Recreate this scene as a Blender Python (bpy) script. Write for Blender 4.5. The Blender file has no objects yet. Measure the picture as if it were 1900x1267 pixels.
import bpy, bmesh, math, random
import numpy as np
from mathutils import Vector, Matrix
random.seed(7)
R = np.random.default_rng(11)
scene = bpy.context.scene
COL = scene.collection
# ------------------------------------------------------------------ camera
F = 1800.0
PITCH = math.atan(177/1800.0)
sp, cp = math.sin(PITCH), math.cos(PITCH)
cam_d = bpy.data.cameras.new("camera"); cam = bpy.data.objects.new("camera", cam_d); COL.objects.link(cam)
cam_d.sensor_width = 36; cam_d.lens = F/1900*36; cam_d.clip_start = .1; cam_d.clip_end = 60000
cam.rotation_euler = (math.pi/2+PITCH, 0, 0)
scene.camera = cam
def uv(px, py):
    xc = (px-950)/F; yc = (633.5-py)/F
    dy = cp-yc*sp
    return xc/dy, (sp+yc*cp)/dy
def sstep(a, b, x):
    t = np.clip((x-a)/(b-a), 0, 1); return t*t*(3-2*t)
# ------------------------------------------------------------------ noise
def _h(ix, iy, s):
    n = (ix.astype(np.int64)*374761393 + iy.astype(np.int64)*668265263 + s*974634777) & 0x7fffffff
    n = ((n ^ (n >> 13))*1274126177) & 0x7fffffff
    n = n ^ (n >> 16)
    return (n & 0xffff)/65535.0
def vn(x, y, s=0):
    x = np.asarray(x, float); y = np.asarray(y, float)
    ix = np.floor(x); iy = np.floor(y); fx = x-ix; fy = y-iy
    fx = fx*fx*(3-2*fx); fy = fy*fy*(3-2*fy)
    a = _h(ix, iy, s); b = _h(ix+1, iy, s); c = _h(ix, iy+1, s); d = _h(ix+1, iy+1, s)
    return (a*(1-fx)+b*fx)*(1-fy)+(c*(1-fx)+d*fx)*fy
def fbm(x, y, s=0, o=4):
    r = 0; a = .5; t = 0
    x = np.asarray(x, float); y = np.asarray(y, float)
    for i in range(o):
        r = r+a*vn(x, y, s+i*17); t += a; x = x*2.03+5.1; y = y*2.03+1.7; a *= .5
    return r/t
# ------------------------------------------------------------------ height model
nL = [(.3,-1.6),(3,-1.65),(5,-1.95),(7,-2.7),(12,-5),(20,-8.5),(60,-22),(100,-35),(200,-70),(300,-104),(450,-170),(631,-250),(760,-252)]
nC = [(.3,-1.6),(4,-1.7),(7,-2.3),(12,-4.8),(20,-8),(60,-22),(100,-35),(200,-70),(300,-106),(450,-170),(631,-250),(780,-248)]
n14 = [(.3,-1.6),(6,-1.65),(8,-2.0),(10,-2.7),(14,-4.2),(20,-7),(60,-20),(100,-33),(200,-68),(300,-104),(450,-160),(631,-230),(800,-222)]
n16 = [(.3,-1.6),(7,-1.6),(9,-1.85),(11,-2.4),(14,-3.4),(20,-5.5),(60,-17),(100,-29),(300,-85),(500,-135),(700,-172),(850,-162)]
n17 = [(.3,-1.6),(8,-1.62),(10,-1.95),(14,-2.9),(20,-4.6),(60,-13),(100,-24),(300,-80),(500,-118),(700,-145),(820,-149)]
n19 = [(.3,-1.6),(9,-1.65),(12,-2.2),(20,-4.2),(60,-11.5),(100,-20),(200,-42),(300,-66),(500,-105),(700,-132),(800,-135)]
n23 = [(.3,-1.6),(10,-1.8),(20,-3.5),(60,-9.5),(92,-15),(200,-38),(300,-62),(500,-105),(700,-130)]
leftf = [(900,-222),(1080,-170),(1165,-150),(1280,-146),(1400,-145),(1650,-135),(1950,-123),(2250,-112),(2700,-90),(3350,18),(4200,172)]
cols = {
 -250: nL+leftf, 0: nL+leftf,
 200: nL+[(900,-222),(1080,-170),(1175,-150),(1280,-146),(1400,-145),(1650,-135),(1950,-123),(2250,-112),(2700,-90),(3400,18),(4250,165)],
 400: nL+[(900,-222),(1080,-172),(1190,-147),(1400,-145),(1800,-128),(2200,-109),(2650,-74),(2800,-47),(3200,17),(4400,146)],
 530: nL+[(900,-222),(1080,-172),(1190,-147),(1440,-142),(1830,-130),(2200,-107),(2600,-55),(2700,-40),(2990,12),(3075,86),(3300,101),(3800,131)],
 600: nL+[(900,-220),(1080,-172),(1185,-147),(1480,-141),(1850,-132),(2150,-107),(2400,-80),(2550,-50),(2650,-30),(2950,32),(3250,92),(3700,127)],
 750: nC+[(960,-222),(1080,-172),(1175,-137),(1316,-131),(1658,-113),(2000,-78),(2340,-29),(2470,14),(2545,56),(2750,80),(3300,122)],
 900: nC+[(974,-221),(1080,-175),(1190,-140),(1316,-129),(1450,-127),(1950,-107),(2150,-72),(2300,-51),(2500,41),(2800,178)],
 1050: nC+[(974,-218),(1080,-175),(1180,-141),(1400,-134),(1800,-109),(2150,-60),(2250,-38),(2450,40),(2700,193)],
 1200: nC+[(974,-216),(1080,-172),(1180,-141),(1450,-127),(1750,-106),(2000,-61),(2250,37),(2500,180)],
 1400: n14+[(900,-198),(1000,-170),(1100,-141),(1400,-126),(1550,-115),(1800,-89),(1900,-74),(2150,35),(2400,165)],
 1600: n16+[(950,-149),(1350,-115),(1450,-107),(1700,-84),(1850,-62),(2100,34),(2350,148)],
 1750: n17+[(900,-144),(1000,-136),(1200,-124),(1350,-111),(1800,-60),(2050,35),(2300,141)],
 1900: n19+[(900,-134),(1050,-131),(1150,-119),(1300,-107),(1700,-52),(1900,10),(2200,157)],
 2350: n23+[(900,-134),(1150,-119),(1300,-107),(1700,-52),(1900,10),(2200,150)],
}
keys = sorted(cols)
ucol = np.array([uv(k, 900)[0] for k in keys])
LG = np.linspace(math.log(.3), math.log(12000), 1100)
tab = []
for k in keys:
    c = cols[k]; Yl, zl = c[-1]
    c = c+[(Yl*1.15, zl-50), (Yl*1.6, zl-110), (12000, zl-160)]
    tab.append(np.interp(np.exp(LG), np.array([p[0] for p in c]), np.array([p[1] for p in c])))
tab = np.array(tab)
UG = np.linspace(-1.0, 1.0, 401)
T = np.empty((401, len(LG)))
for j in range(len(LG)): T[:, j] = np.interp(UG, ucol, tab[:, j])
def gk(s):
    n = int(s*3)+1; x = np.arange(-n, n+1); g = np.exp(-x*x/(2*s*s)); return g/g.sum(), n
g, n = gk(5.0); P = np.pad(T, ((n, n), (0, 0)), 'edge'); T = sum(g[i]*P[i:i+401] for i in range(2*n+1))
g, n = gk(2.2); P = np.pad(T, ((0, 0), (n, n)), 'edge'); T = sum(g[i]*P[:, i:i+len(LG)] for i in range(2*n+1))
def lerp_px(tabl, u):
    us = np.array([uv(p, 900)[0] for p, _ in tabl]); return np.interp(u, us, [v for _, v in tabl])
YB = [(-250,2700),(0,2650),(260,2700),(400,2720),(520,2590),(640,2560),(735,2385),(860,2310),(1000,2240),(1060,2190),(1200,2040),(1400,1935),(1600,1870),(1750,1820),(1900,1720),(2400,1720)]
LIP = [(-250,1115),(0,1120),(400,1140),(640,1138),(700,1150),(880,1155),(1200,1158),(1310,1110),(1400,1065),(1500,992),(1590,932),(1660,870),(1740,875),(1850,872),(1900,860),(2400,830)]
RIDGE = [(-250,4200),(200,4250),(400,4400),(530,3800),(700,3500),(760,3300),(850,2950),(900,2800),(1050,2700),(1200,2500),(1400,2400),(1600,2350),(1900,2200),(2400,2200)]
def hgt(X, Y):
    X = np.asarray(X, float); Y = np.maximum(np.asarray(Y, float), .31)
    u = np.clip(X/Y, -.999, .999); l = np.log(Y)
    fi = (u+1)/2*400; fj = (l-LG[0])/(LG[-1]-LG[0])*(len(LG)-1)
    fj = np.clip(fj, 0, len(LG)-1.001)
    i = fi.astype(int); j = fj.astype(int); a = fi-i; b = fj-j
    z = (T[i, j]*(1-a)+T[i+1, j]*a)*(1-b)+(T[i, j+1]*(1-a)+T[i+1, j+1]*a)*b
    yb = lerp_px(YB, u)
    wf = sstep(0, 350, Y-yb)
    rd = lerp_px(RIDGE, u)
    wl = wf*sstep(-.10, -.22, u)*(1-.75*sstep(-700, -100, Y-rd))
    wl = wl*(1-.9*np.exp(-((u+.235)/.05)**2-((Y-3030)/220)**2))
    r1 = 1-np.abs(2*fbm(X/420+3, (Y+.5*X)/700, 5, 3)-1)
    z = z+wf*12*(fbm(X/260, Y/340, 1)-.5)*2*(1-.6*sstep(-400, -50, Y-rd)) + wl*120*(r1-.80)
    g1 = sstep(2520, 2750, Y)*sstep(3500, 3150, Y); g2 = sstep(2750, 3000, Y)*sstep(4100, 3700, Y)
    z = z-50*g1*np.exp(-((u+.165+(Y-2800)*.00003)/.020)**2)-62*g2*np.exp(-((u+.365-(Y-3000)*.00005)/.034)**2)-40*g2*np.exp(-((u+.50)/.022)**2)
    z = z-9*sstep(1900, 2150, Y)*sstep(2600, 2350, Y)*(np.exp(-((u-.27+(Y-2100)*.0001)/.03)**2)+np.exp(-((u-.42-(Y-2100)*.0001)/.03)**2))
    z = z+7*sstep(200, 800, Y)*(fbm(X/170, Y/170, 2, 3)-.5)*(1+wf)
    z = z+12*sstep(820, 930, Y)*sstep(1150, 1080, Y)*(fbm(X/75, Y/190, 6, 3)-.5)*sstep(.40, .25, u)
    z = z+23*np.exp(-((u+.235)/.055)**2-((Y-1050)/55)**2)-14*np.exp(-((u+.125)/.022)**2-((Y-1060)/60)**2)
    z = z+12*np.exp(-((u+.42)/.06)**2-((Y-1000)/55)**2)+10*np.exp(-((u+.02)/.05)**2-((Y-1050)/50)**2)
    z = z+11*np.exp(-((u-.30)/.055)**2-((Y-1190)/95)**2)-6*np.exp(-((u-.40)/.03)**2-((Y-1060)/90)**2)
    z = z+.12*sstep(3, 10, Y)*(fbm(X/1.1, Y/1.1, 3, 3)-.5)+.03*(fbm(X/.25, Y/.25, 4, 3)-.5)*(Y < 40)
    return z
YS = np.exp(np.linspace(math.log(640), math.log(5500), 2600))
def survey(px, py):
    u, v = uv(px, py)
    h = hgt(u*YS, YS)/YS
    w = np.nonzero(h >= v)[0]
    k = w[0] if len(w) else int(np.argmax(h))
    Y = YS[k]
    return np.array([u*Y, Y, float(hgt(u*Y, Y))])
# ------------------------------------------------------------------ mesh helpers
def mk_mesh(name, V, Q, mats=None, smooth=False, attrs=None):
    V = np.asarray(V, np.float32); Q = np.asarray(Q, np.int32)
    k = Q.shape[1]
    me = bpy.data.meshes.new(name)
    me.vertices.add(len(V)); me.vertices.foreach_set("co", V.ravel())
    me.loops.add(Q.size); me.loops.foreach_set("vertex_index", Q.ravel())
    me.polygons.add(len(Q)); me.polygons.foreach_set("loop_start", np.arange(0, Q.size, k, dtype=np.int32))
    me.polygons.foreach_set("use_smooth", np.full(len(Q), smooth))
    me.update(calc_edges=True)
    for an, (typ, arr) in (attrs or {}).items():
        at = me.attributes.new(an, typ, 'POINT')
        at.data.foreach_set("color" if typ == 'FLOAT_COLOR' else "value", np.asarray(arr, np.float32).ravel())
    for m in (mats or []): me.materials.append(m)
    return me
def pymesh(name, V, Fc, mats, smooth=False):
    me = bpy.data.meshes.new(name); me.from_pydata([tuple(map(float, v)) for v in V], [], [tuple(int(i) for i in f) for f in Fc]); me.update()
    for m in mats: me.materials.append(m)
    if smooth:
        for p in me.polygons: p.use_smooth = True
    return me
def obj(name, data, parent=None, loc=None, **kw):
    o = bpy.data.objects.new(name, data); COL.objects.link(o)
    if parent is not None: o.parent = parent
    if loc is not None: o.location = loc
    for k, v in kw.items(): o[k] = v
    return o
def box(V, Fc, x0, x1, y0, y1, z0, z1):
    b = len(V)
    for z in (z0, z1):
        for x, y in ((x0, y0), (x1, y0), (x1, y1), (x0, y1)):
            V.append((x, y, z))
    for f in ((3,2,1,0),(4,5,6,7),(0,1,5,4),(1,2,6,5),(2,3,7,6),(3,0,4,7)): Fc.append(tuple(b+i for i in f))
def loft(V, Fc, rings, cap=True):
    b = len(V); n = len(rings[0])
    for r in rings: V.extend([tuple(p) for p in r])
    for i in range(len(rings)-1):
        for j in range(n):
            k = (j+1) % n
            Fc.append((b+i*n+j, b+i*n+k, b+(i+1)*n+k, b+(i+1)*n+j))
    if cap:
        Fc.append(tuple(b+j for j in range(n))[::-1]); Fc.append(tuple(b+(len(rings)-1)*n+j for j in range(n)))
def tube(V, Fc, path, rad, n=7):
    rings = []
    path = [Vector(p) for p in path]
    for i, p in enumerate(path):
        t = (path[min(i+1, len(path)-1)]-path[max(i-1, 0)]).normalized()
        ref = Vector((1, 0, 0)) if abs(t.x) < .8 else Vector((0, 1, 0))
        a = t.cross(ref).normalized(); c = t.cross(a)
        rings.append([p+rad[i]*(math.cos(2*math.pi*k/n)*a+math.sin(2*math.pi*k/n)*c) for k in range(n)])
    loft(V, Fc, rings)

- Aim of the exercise
Identify each line of the material where the word "objects" shows up, and copy it.

- Output of the task
Recreate this scene as a Blender Python (bpy) script. Write for Blender 4.5. The Blender file has no objects yet. Measure the picture as if it were 1900x1267 pixels.
cam_d = bpy.data.cameras.new("camera"); cam = bpy.data.objects.new("camera", cam_d); COL.objects.link(cam)
    o = bpy.data.objects.new(name, data); COL.objects.link(o)